Now, after nginx ingress controllwe is installed, we can modify /etc/hosts file again, but this time we need to add the domain for our website.

# Run the following command to get the extertnal IP of our app:
kubectl get svc

# Open the /etc/hosts file :
vi /etc/hosts

# Add the following :
172.18.255.201 ds-hot-cold-app.octopus.lab

Note: The IP address above can be different for each user.

Helm Chart

After a successfull installation we need to create an helm chart.
Run the command:
helm create app

This will create us a new folder by the name app. If you would like you can see the default content of the folder.

Next, we will edit the values.yaml file. This file helps us to store repeated values along the files and we can access those values from one central place. Afterwards we will create 4 crucial files the help us deploy our app.

values.yaml:

# Default values for app.
# This is a YAML-formatted file.
# Declare variables to be passed into your templates.

namespace: 
  name: hot-cold-app # The name of the namespace to deploy the app into

app:
  replicaCount: 1 # Number of replicas to deploy
  image:
    name: harbor-ds.octopus.lab/hot-cold-registry/hot-cold-app  # The name of the image to deploy
    tag: latest # The tag of the image to deploy

namespace.yaml:

This file creates as a namespace. Namespace is a logical environment that we can use to grant rules and centerlize our k8s services that are related.

apiVersion: v1 # Setting the API version
kind: Namespace # Defining the kind of resource
metadata:
  name: {{ .Values.namespace.name }} # Setting the name of the namespace from the values file

deployment.yaml:

A deployment in Kubernetes manages a set of identical pods, ensuring availability and scaling according to defined specifications.

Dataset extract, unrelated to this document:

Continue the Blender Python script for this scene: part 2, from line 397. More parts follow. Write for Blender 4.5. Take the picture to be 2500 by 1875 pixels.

apiVersion: apps/v1 # Setting the API version
kind: Deployment # Setting the kind of the resource
metadata:
  name: hot-cold-deployment # Setting the name of the deployment
  namespace: {{ .Values.namespace.name }} # Setting the namespace of the deployment
  labels:
    app: hot-cold-app # Setting the label of the deployment
spec:
  replicas: {{ .Values.app.replicaCount }} # Setting the number of replicas
  selector:
    matchLabels: 
      app: hot-cold-app # Ensuring the selector matches the label of the deployment
  template: # Setting the template of the deployment
    metadata:
      labels:
        app: hot-cold-app # Ensuring the label of the pod matches the label of the deployment
    spec:
      containers:
      - name: hot-cold-app # Setting the name of the container
        image: "{{ .Values.app.image.name }}:{{ .Values.app.image.tag }}" # Setting the image of the container
        ports:
        - containerPort: 5000 # Setting the port of the container

service.yaml:

A service in Kubernetes is enabling network communication, holds one static IP address to all the pods with the same label.

apiVersion: v1 # Setting the version of the API
kind: Service # The kind of resource we are creating
metadata:
  namespace: {{ .Values.namespace.name }} # The namespace where the service will be created (from the values.yaml file)
  name: hot-cold-service # The name of the service
  labels:
    app: hot-cold-app # The label of the service (used to match the service with the deployment)
spec:
  ports:
  - port: 80 # The port that the service will listen on
    targetPort: 5000  # The port that the service will forward requests to  
  selector:
    app: hot-cold-app # The label of the service (used to match the service with the deployment)

ingress.yaml:

This file helps us to define the rules for the ingress. For example: the accessable domain, the port the traffic will be sent to and etc.

apiVersion: networking.k8s.io/v1 # Setting the API version
kind: Ingress # Setting the kind
metadata:
  namespace: {{ .Values.namespace.name }} # Setting the namespace
  name: hot-cold-ingress # Setting the name of the ingress
  annotations:
    kubernetes.io/ingress.class: "nginx" # Setting the ingress class
spec:
  rules:
  - host: ds-hot-cold-app.octopus.lab # Setting the domain (taken from /etc/hosts)
    http:
      paths:
      - path: / # Setting the path(homepage)
        pathType: Prefix
        backend:
          service:
            name: hot-cold-service # Ensuring the service matches the service name
            port:
              number: 80 # Setting the port number traffic will be sent to

Now we have everything set up and we can install our own app!!!
Are you ready?

Run the command:
helm install app ./app

Now you should see the following:

If you want to see the created resources run:
kubectl get all -n hot-cold-app

Now you can access your app through the domain.

Bounus Tip

If you are tired of typing kubectl every time, there is an easy way to make it slightly easier.
Go to .bachrc file in your home directory and add an alias to the kubectl command, and that is it.

vi ~/.bachrc
alias k='kubectl'
# restart your terminal after that

So there is a big relief, huh?

Summary

In this tutorial we learned how to create a simple python app, containerize it, and deply it using kubernetes and helm. In addition, we saw how to install kind and deploy our app with kind instead of dockerhub.
I hope this article was very helpful and helm you gain the basics of app deployment using k8s.